City moves forward with proposed budget

John Richmeier
The Leavenworth Times

Following a day-long budget meeting, Leavenworth city commissioners are moving forward with a proposed mill levy decrease for 2022. But the proposed city budget will exceed what is known as the revenue neutral rate for the city government.

Mill levies are used in determining property taxes.

City officials have proposed an overall mill levy reduction of 0.66 mills for 2022.

However, the proposed budget will exceed what is considered the city's revenue neutral rate because of an increase in property valuation. This means property tax revenue will increase in dollars next year even if the mill levy is reduced by 0.66 mills.

A new state law will require the Leavenworth City Commission to conduct a public hearing in order to exceed to revenue neutral rate.

City Manager Paul Kramer said this hearing is planned for Aug. 24.

Kramer said a property tax lid that previously was in place under state law allowed for various exceptions. But the new state law does not allow for such exceptions when it comes to the revenue neutral rate.

"It does not allow for new growth," he said.

He said the revenue neutral rate also does not allow for increased expenses for things such as public safety and infrastructure.

Kramer addressed the revenue neutral rate at the conclusion of a day-long budget meeting Friday.

The city commission took no formal vote at the end of Friday's meeting, but they agreed to some changes related to the budget.

Commissioners OK'd an increase in funding for the Leavenworth Main Street Program. They also agreed to set aside $50,000 because of uncertainty regarding the Leavenworth County Development Corporation.

According to Kramer, the increase in funding for Main Street and the money being set aside for LCDC will come from sales tax revenue and not impact property taxes in the city.

LCDC traditionally receives funding from several local cities as well as the county government. The economic development organization also receives support from area businesses.

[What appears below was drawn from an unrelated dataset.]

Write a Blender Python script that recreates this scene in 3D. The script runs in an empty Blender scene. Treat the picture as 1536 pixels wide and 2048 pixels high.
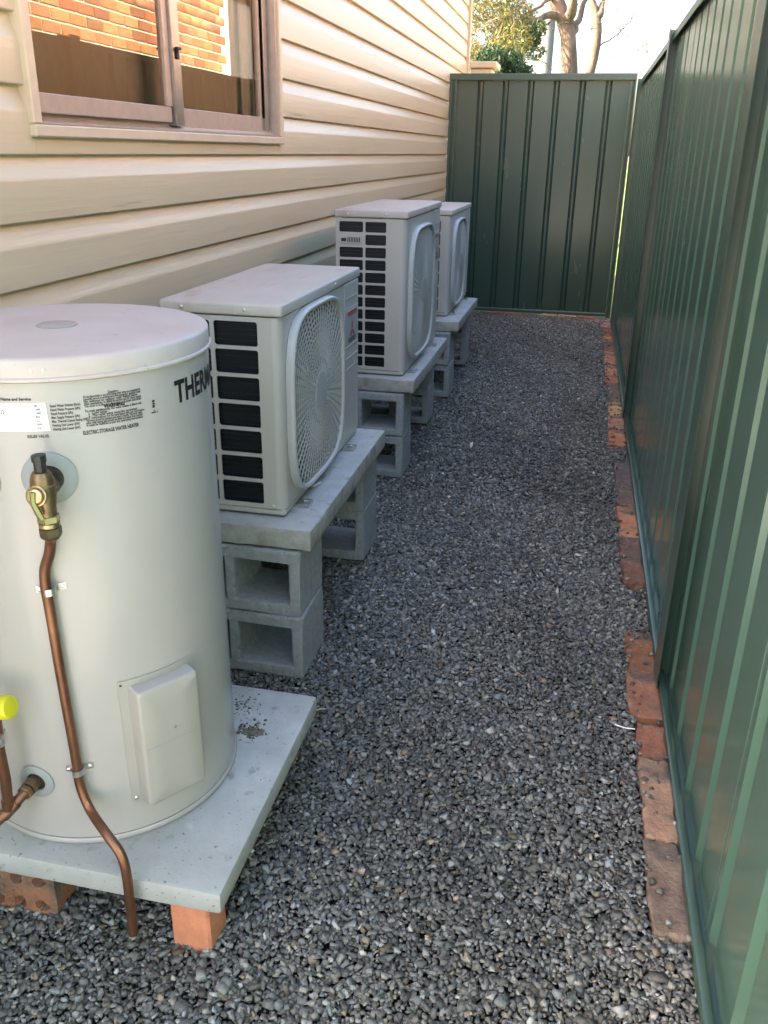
import bpy, bmesh, math, random
import numpy as np
from mathutils import Vector, Matrix
rnd = random.Random(7)
nr = np.random.default_rng(11)
S = bpy.context.scene
COL = S.collection
PI = math.pi

# ------------------------------------------------------------------ camera
CAMZ = 1.25
FPX = 1733.447
RM = np.array([[0.97671007, 0.0958218, -0.19197818],
               [0.21404159, -0.3727671, 0.90290137],
               [0.01495448, -0.92296418, -0.38459523]])
cam = bpy.data.cameras.new('camera')
camo = bpy.data.objects.new('camera', cam)
COL.objects.link(camo)
rx, dn, fw = RM[:, 0], RM[:, 1], RM[:, 2]
camo.matrix_world = Matrix(((rx[0], -dn[0], -fw[0], 0), (rx[1], -dn[1], -fw[1], 0), (rx[2], -dn[2], -fw[2], CAMZ), (0, 0, 0, 1)))
cam.sensor_fit = 'VERTICAL'
cam.sensor_height = 24
cam.lens = FPX / 2048 * 24
cam.clip_start = 0.02
cam.clip_end = 2000
S.camera = camo

# ------------------------------------------------------------------ world, sun, exposure
SUN_EL, SUN_AZ = math.radians(31), math.radians(248)      # azimuth clockwise from +Y
w = bpy.data.worlds.new('World')
S.world = w
w.use_nodes = True
sky = w.node_tree.nodes.new('ShaderNodeTexSky')
sky.sky_type = 'NISHITA'
sky.sun_disc = False
sky.sun_elevation = SUN_EL
sky.sun_rotation = SUN_AZ
sky.air_density = 1.0
sky.dust_density = 6.0
sky.ozone_density = 0.3
w.node_tree.links.new(sky.outputs[0], w.node_tree.nodes['Background'].inputs[0])
w.node_tree.nodes['Background'].inputs[1].default_value = 0.15
sl = bpy.data.lights.new('sun', 'SUN')
sl.energy = 4.5
sl.angle = math.radians(0.5)
sl.color = (1, 0.93, 0.82)
so = bpy.data.objects.new('sun', sl)
COL.objects.link(so)
sd = Vector((math.sin(SUN_AZ) * math.cos(SUN_EL), math.cos(SUN_AZ) * math.cos(SUN_EL), math.sin(SUN_EL)))
so.rotation_euler = sd.to_track_quat('Z', 'Y').to_euler()
so.location = sd * 30
S.view_settings.view_transform = 'Standard'
S.view_settings.look = 'None'
S.view_settings.exposure = 2.95
S.view_settings.gamma = 1
S.view_settings.use_curve_mapping = False
S.render.engine = 'CYCLES'

# ------------------------------------------------------------------ geometry helpers
def ray(px, py):
    return RM @ np.array([px - 768, py - 1024, FPX])
def onz(px, py, z):
    d = ray(px, py); t = (z - CAMZ) / d[2]; p = t * d; return (p[0], p[1], z)
def ony(px, py, y):
    d = ray(px, py); t = y / d[1]; p = t * d; return (p[0], y, p[2] + CAMZ)
HX, HY, HR = -.797, 1.25, .232       # heater axis and radius
HZ = .14
def oncyl(px, py, r=HR):
    d = ray(px, py)
    a = d[0]**2 + d[1]**2; b = 2 * (d[0] * -HX + d[1] * -HY); c = HX * HX + HY * HY - r * r
    t = (-b - math.sqrt(max(b * b - 4 * a * c, 0))) / 2 / a
    p = t * d
    return (p[0], p[1], p[2] + CAMZ)

class MB:
    def __init__(s): s.v = []; s.f = []; s.m = []; s.mi = 0
    def add(s, v, f):
        n = len(s.v); s.v += [tuple(p) for p in v]
        s.f += [tuple(i + n for i in q) for q in f]; s.m += [s.mi] * len(f)
    def box(s, x0, x1, y0, y1, z0, z1):
        s.add([(x0, y0, z0), (x1, y0, z0), (x1, y1, z0), (x0, y1, z0), (x0, y0, z1), (x1, y0, z1), (x1, y1, z1), (x0, y1, z1)],
              [(3, 2, 1, 0), (4, 5, 6, 7), (0, 1, 5, 4), (1, 2, 6, 5), (2, 3, 7, 6), (3, 0, 4, 7)])
    def bbox(s, x0, x1, y0, y1, z0, z1, b=.003, seg=1):
        bm = bmesh.new(); bmesh.ops.create_cube(bm, size=1)
        for v in bm.verts:
            v.co = Vector(((x0 + x1) / 2 + v.co.x * (x1 - x0), (y0 + y1) / 2 + v.co.y * (y1 - y0), (z0 + z1) / 2 + v.co.z * (z1 - z0)))
        bmesh.ops.bevel(bm, geom=bm.edges[:], offset=b, segments=seg, affect='EDGES', profile=.5)
        bm.verts.index_update()
        s.add([v.co[:] for v in bm.verts], [[v.index for v in f.verts] for f in bm.faces]); bm.free()
    def prism(s, poly, axis, a, b, cap=True):
        """poly: list of 2D points; extruded along axis from a to b"""
        n = len(poly)
        def P(p, t):
            return {'x': (t, p[0], p[1]), 'y': (p[0], t, p[1]), 'z': (p[0], p[1], t)}[axis]
        v = [P(p, a) for p in poly] + [P(p, b) for p in poly]
        f = [(i, (i + 1) % n, n + (i + 1) % n, n + i) for i in range(n)]
        if cap: f += [tuple(range(n))[::-1], tuple(range(n, 2 * n))]
        s.add(v, f)
    def strip(s, poly, axis, a, b):
        n = len(poly)
        def P(p, t):
            return {'x': (t, p[0], p[1]), 'y': (p[0], t, p[1]), 'z': (p[0], p[1], t)}[axis]
        s.add([P(p, a) for p in poly] + [P(p, b) for p in poly], [(i, i + 1, n + i + 1, n + i) for i in range(n - 1)])
    def tube(s, pts, r, n=8, cap=True):
        pts = [Vector(p) for p in pts]
        rr = r if hasattr(r, '__len__') else [r] * len(pts)
        up = None; rings = []
        for i, p in enumerate(pts):
            d = (pts[min(i + 1, len(pts) - 1)] - pts[max(i - 1, 0)]).normalized()
            if up is None:
                up = d.orthogonal().normalized()
            up = (up - d * up.dot(d)).normalized()
            sd_ = d.cross(up)
            rings.append([p + (up * math.cos(2 * PI * k / n) + sd_ * math.sin(2 * PI * k / n)) * rr[i] for k in range(n)])
        v = [q for g in rings for q in g]
        f = []
        for i in range(len(pts) - 1):
            for k in range(n):
                f.append((i * n + k, i * n + (k + 1) % n, (i + 1) * n + (k + 1) % n, (i + 1) * n + k))
        if cap: f += [tuple(range(n))[::-1], tuple((len(pts) - 1) * n + k for k in range(n))]
        s.add(v, f)
    def rev(s, prof, c=(0, 0, 0), axis=(0, 0, 1), n=32):
        """profile list of (r, h) revolved about axis through c"""
        ax = Vector(axis).normalized(); u = ax.orthogonal().normalized(); w_ = ax.cross(u); c = Vector(c)
        v = []; f = []
        for r, h in prof:
            for k in range(n):
                a = 2 * PI * k / n
                v.append(c + ax * h + (u * math.cos(a) + w_ * math.sin(a)) * r)
        for i in range(len(prof) - 1):
            for k in range(n):
                f.append((i * n + k, i * n + (k + 1) % n, (i + 1) * n + (k + 1) % n, (i + 1) * n + k))
        f += [tuple(range(n))[::-1], tuple((len(prof) - 1) * n + k for k in range(n))]
        s.add(v, f)
    def mesh(s, name, mats, smooth=0):
        me = bpy.data.meshes.new(name)
        me.from_pydata(s.v, [], s.f)
        for m in (mats if isinstance(mats, (list, tuple)) else [mats]): me.materials.append(m)
        if any(s.m): me.polygons.foreach_set('material_index', s.m)
        bm = bmesh.new(); bm.from_mesh(me); bmesh.ops.recalc_face_normals(bm, faces=bm.faces); bm.to_mesh(me); bm.free()
        if smooth:
            me.polygons.foreach_set('use_smooth', [True] * len(me.polygons))
            me.set_sharp_from_angle(angle=math.radians(smooth))
        return me
    def build(s, name, mats, parent=None, smooth=0, **k):
        return link(name, s.mesh(name, mats, smooth), parent, **k)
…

For 2022, LCDC requested $50,606 in funding from the city of Leavenworth. Commissioners plan to provide this level of funding. But Kramer suggested setting aside an additional $50,000.

He made the suggestion because it appears the county government will be reducing its level of funding for LCDC and its partner organization, Leavenworth County Port Authority, in 2022. County officials have expressed a desire to create a economic development director position for the county government.

"LCDC is going to come back to us for a larger request," Kramer told city commissioners. "They just don't know what it is."

Mayor Nancy Bauder said local cities and the county are able to avoid paying for redundant services by relying on a single organization such as LCDC.

"That's why it's so important and the county doesn't see it that way," she said.

The city of Leavenworth provided $32,000 in funding to the Main Street Program this year.

Officials with Main Street, which focuses on the downtown area, requested $82,000 in funding from the city for 2022.

Commissioners agreed Friday to increase the funding for Main Street to $39,250. This amount was suggested by Commissioner Mark Preisinger. The amount matches the level of funding Main Street is anticipating from businesses and other private supporters in 2022.